An increasingly common view seems to be that if referees were obliged to sign their reviews, this would force them to offer more temperate, considered and constructive criticism, and that science would be all the better for it. As an editor of Regional Studies, Regional Science, a journal that proudly offers early career authors a mentored publication route to short-circuit these issues, I’m well aware of the pitfalls of standard peer review. But I would also argue that the option to write harsh reviews is central to any thriving science system that prizes integrity over system-gaming.
I must here declare an interest, because the comments that the THE contributor received may very well have come from me; I have certainly written a handful of similarly harsh reviews in my time. But I’ve also received two particularly scathing reviews myself that stuck in my memory. The first was on a paper I wrote as a postdoc: it said that my whole premise was based on my excitement with a literature that was probably new only to me. The second was an eight-page line-by-line demolition of a qualitative paper by a reviewer who apparently wanted quantitative tests of statistical significance.
On each occasion, I was stunned at first, but I have to concede that, on reflection, the reviewers were almost certainly right. Both papers were submitted to leading journals that favour a very particular style of article, and my research was not a comfortable fit in either. Without those harsh reviews, the editors might have been tempted to give me a chance to squeeze my findings into their journals’ style. And with the lure of a leading publication, the younger me might have been tempted to “play the game” and say something other than what my findings would strictly have warranted.
Many advocates of open review believe that it should be carried out post-publication. But if that model took off, I predict that a new class of specialist “star reviewers” would emerge. They would acquire the power to make or break papers in the same way that influential bloggers can make or break new products, and authors and editors would respond by mechanically writing and selecting only those papers that they believed would attract the star reviewers’ praise. This is hardly a recipe for fostering the creation of challenging new ideas.

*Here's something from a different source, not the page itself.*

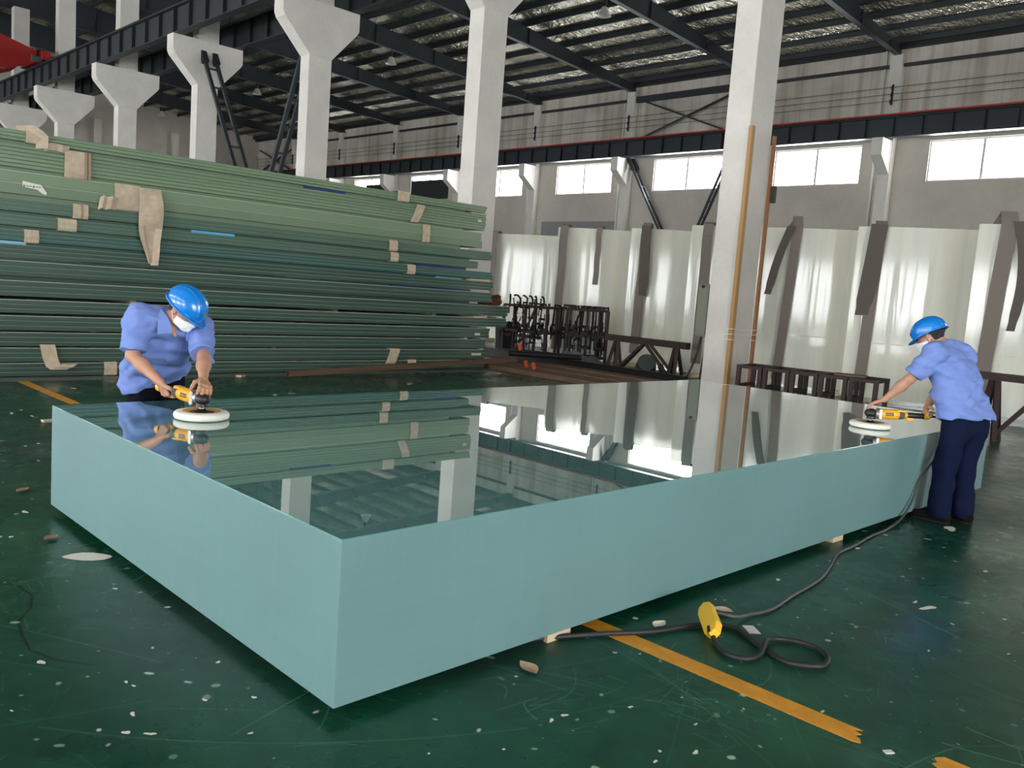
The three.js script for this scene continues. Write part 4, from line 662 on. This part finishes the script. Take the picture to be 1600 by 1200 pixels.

Meanwhile, if open reviewing were carried out pre-publication, as it already is in some journals, reviewers would inevitably be inclined to shy away from negative comments for fear of upsetting authors who are also their potential future referees. Either way, publishing would become a little bit less honest – and it would be science and scientists that lost out.
Paul Benneworth is a principal researcher in the Center for Higher Education Policy Studies at the University of Twente in the Netherlands.